South Africa should develop national and municipal plans to deploy energy storage, to ease the electricity crisis and reduce the need for load-shedding during periods of peak power demand.
This is according to a study published today – Watts in store: Explainer on how energy storage can help South Africa’s electricity crisis (Part 1) – by the International Institute for Sustainable Development (IISD), which argues SA should develop national and municipal plans to deploy energy storage.
The IISD notes South Africans experienced more scheduled power cuts in the first six months of 2023 than in all of 2022.
It says energy storage, such as grid batteries and pumped hydro, can help balance electricity supply and demand, improve grid stability and boost energy providers’ financial returns.
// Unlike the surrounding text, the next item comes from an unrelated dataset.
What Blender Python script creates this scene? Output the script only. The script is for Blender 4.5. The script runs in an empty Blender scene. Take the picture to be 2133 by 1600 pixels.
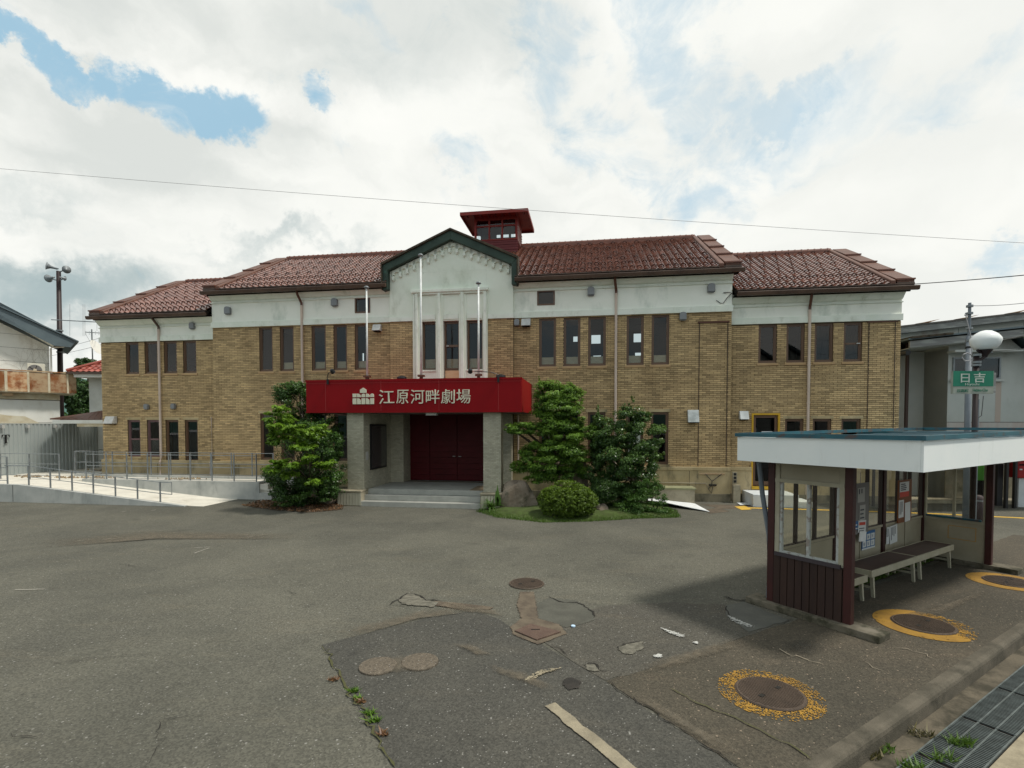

“While deployment of batteries at commercial, industrial and residential sites is accelerating, the rollout is happening in an uncoordinated manner, primarily as a self-funded response to worsening load-shedding,” says Richard Halsey, policy advisor at IISD and lead author of the report.
“South Africa needs national and municipal grid storage strategies, which will provide a positive signal to the energy storage industry that it can safely develop supply chains.”
IISD researchers identified seven benefits of energy storage that are particularly important for the constrained South African power system this year.
Among those with immediate effect, they say, adding batteries to consumer-located generators can lower demand for Eskom power, while the existing pumped hydro can reduce the need for load-shedding when power consumption is at its peak.
In the long-term, they note, energy storage can complement intermittent utility-scale renewable energy, optimise the use of congested grids, contribute to better use of existing power plants, improve public supply of electricity, and could be a cost-effective alternative to immediate grid expansion in some cases.
According to the study, while South Africans are already widely and rapidly installing consumer batteries (located at consumer premises), grid storage (located on the electricity grid) has received relatively little attention.
Yet, it explains, grid batteries have recently seen rapid growth worldwide, thanks to an 80% drop in costs of lithium-ion batteries since 2013. The main benefit is that they can be deployed much faster and offer more services than other grid storage technologies, such as pumped hydro.
“With the current electricity crisis requiring fast and effective measures, grid batteries can be an important part of the solution,” Halsey says. “That doesn’t mean pumped hydro is not needed, as it can provide longer-duration storage and should be considered a complementary technology.”